Kentucky Derby also-eligibles chase history, Rich Strike shows second chances
Four horses are waiting on the edge of Derby history, and Rich Strike’s 80-1 upset shows how a single scratch can rewrite everything.

The long wait starts before the race ever does
The Kentucky Derby also-eligible list is built to punish hope, but it also keeps it alive. Four horses stand on that edge for the 2026 Derby, and every scratch between now and post time could turn disappointment into a ticket to Churchill Downs history.

That is the emotional trap and the practical reality of Derby week. The field is capped at 20 starters, yet the 2026 race carries an overflow list of 24 horses, with Great White, Ocelli, Robusta, and Corona de Oro waiting as also-eligibles. Great White and Ocelli, in Churchill Downs’ latest post-position updates, were specifically described as needing scratches to get into the field, a reminder that the margin between being in the Derby and being on the outside looking in can be paper-thin.

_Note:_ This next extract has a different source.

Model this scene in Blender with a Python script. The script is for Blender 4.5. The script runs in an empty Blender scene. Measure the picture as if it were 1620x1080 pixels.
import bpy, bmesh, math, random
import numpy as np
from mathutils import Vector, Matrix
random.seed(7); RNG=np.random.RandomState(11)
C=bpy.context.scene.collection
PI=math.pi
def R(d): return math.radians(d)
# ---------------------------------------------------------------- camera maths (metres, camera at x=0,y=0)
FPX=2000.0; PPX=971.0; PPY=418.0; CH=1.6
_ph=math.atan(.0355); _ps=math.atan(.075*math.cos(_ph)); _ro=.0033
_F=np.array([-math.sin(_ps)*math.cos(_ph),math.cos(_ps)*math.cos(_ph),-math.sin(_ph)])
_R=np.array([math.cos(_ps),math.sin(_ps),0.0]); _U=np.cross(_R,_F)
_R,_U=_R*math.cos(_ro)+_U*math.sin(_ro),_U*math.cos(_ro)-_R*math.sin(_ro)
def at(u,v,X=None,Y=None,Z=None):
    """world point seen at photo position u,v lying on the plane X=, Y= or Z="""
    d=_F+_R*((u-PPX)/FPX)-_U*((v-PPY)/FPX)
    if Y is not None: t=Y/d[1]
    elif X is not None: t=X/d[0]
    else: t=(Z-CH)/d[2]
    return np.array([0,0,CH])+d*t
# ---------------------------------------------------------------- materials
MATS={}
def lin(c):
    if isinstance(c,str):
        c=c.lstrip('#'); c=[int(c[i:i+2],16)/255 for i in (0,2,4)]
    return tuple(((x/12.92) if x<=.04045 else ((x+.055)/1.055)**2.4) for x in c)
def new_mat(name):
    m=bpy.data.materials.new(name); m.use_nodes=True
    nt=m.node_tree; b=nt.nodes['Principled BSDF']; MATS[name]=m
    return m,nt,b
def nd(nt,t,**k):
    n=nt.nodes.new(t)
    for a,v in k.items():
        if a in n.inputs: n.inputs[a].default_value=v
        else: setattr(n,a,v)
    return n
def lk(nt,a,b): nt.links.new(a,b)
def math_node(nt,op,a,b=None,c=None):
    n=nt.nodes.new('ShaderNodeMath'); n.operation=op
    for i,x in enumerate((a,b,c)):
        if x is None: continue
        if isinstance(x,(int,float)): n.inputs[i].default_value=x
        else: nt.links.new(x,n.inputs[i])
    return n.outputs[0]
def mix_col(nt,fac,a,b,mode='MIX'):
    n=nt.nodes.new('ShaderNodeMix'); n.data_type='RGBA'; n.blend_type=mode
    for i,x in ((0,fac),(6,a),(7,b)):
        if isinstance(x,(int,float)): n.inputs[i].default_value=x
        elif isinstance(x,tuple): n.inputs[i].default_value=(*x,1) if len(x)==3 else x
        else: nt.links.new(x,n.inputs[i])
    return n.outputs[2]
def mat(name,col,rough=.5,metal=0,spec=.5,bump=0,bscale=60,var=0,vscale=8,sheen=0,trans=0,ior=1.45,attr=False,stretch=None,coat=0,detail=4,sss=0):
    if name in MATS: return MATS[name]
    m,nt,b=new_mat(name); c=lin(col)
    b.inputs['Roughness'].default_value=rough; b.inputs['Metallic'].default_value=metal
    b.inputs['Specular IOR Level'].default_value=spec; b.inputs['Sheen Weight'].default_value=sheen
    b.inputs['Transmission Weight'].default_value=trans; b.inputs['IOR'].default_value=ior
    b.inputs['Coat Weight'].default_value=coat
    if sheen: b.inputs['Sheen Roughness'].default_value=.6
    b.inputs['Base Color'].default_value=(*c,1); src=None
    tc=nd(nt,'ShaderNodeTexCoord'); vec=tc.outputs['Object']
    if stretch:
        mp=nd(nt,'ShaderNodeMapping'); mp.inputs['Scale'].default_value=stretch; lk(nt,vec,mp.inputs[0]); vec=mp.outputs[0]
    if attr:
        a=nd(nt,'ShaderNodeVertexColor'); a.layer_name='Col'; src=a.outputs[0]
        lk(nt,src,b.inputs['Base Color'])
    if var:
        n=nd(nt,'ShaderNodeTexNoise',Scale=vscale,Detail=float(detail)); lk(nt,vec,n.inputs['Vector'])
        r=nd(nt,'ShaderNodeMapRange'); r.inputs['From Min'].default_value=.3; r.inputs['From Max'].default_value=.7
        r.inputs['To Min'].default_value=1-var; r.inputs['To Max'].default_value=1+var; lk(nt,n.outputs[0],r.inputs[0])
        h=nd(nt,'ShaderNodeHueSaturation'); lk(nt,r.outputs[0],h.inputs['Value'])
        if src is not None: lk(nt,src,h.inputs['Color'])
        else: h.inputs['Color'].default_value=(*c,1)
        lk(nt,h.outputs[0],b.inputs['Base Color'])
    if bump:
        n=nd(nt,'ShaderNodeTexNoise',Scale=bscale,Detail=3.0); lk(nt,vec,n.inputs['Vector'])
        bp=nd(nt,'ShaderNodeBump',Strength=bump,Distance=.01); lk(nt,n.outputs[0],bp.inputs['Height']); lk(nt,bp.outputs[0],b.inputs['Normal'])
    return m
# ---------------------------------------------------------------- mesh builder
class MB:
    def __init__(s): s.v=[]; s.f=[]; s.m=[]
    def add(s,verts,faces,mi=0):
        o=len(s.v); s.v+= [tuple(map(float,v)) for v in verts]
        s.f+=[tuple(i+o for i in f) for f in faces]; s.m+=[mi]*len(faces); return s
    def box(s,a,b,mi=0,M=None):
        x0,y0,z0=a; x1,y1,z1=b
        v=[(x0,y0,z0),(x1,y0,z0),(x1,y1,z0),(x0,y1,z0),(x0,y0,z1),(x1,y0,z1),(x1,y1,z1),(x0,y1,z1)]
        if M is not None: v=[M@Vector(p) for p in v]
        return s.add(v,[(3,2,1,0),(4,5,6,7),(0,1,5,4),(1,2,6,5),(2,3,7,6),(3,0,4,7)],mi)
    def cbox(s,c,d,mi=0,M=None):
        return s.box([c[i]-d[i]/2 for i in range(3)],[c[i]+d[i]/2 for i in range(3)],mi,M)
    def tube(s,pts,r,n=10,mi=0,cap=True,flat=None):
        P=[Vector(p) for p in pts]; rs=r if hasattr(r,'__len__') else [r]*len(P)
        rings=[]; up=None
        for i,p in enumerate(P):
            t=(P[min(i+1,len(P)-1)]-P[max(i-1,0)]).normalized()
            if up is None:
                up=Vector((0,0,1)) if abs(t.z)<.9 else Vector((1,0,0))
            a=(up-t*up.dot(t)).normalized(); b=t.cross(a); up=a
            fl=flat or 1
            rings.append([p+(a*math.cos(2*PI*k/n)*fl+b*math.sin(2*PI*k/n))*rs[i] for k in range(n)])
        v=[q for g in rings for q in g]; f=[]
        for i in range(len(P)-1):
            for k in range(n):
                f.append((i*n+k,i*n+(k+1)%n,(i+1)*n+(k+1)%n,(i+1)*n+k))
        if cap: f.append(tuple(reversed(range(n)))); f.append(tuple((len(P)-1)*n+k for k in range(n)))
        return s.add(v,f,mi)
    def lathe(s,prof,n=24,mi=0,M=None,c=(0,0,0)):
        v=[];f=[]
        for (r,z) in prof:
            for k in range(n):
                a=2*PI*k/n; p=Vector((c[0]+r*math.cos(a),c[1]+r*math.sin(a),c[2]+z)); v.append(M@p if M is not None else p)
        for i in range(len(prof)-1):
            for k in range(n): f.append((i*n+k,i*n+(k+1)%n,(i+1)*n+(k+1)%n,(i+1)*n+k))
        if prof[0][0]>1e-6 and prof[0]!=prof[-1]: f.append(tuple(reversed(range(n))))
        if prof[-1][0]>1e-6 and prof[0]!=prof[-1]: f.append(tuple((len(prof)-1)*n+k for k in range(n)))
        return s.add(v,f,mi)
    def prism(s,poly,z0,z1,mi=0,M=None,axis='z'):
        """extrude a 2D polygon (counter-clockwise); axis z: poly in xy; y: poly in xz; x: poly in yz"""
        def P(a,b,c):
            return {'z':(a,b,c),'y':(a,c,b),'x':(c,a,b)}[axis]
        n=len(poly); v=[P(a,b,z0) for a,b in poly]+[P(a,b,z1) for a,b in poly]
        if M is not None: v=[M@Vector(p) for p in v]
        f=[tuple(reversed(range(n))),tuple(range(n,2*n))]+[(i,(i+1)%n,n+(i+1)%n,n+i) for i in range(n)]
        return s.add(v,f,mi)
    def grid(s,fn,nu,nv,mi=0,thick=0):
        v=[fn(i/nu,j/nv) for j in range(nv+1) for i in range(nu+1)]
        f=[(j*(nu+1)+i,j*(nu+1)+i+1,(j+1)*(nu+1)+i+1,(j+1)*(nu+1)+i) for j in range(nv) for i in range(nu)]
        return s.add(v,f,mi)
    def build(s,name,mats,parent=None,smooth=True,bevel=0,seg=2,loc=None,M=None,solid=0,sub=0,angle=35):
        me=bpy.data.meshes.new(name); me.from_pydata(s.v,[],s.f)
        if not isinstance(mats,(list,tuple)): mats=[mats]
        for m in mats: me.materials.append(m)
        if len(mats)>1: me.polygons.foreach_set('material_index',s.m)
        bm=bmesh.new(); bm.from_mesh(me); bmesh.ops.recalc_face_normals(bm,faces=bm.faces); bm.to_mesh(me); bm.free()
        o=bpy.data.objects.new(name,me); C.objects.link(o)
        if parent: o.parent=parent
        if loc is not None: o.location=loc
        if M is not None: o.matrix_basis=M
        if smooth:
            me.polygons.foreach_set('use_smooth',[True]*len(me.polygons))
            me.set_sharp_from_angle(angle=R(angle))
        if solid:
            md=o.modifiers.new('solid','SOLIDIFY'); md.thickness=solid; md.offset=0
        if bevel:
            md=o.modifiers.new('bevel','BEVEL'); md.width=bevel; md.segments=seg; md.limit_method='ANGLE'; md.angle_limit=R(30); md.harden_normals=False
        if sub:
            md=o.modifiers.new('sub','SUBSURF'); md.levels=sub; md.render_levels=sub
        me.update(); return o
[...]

Why the also-eligible list matters
Churchill Downs brought the also-eligible system back in 2012, and it changed the tone of Derby week for the horses on the fringe. Up to four also-eligibles can enter the Derby and Oaks if scratches happen before the shared official scratch time of 9 a.m. ET on Friday of race week. That rule keeps the bubble horses in the conversation longer, but it also creates a very specific kind of tension: no one can fully settle into the plan until the field is final.
For trainers and owners, the week becomes a balancing act between realism and readiness. Horses still need to be trained, shipped, fed, bedded, and managed as if they might run, because one withdrawal can instantly change the math. The result is a pressure cooker that stretches far beyond the 20 horses who will eventually load into the gate.
Rich Strike is the warning and the promise
No recent Derby story captures that tension better than Rich Strike in 2022. He was added to the field only after Ethereal Road scratched the day before the race, and owner Richard Dawson found out the horse had drawn in only about 30 seconds before the deadline. Then Rich Strike did the impossible: he won the Kentucky Derby at 80-1 and paid $163.60 on a $2 win bet.
That made him the second-biggest longshot ever to win the Derby, behind Donerail, and it gave the also-eligible list a mythology it usually does not get. Most of the time, the list is where frustration lives. Rich Strike turned it into a doorway. His win remains the clearest proof that one scratch can alter the entire tone of the race, the betting board, and a horse’s place in the sport’s memory.
Eric Reed knows what that moment feels like
Trainer Eric Reed is the right guide for the story because he lived it from the inside. He conditioned Rich Strike, and his perspective cuts through the usual Derby noise. His message is simple: do not get trapped by outside predictions, because the Derby can change in an instant if scratches move the field.
That advice matters because the also-eligible life asks everyone involved to live in two worlds at once. The horse has to stay ready. The barn has to keep believing. The owner has to keep checking the gate. And the entire operation has to absorb the possibility that weeks of preparation might still amount to nothing if the race stays full. Reed’s Rich Strike experience gives that uncertainty a human scale, because the upside is not abstract. It is a Derby win that arrived with almost no warning.
Great White, Ocelli, Robusta and Corona de Oro are still in the fight
The 2026 also-eligible quartet gives that same drama a fresh face. Great White, Ocelli, Robusta and Corona de Oro are all waiting on the same old Derby truth: the field can only hold 20, and the last minute can still change everything. For the two horses already tagged by Churchill Downs as needing scratches, the path is even narrower, but it is still a path.
That is what makes the bubble so compelling. These horses are not out of the race, and they are not fully in it either. Their teams have to keep travel plans flexible, keep training schedules sharp, and keep race-day logistics intact without knowing if the final call will come. The dream is immediate and fragile at the same time.
What the Derby’s overflow field says about the event
The 2026 Kentucky Derby is set for Saturday, May 2, 2026, at Churchill Downs in Louisville, Kentucky, and the overflow field tells its own story. A race with 24 horses on the books but only 20 able to start is not just a field of runners, it is a field of waiting. That waiting is a feature of the Derby as much as the roses, the crowd, or the twin spires.
For the also-eligibles, the stakes are not theoretical. A scratch does not just open a lane in the field; it can alter travel, training rhythm, ownership expectations and career trajectory overnight. That is why the list still matters, even to fans who only notice it when the last-minute shuffle hits the broadcast. It is the back door into one of sports’ most famous stages, and every name on it is one heartbeat away from a different life.
Rich Strike proved that second chances can become legends. The 2026 also-eligibles are living inside that same possibility, waiting for the kind of break that can turn an anxious week into a permanent place in Derby history.